I happen to agree with the normative judgment that underwrites Pentagon Papers and Bartnicki, but the more important point here is that the Justices--so long as they adhere to the current doctrine--accept the normative judgment that there is often a strong public interest in accessing information that someone broke the law to reveal. And that judgment complicates the Court's claim that the Dobbs leak was an "extraordinary betrayal." It was that, but that's not all that it was.

Daniel Ellsberg was a whistleblower. That alone wouldn't have protected him from criminal liability, but it does mean he wasn't simply a villain in the way that Cathy the Catburglar is.

Because we don't know the identity or motive of whoever leaked the Dobbs opinion, it's impossible to say whether that person counts as a whistleblower. My inclination is to say they are not, regardless. Although the Dobbs opinion was terrible, in my view, releasing it early didn't reveal anything to the public that wasn't going to become known soon enough. That said, it is possible to imagine circumstances in which the leaker of a SCOTUS opinion could be engaged in whistle blowing. And in any event, the public-interest standard of Bartnicki does not depend on whether the revelation of the information amounts to whistle blowing.
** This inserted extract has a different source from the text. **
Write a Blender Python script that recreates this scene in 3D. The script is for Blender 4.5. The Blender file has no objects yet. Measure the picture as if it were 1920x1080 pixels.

Despite the Court's strong rhetoric condemning the Dobbs leak and leaker, legal doctrine the Court hasn't repudiated (and shouldn't repudiate) reveals a more nuanced view of leaking. That doctrine leaves in place an incentive structure that will eventually lead to more leaks. Without condoning any particular leak, I would say the doctrine gets the balance about right, as applied to the Court no less than to the Pentagon or the people whose conversation was unlawfully intercepted and recorded in Bartnicki.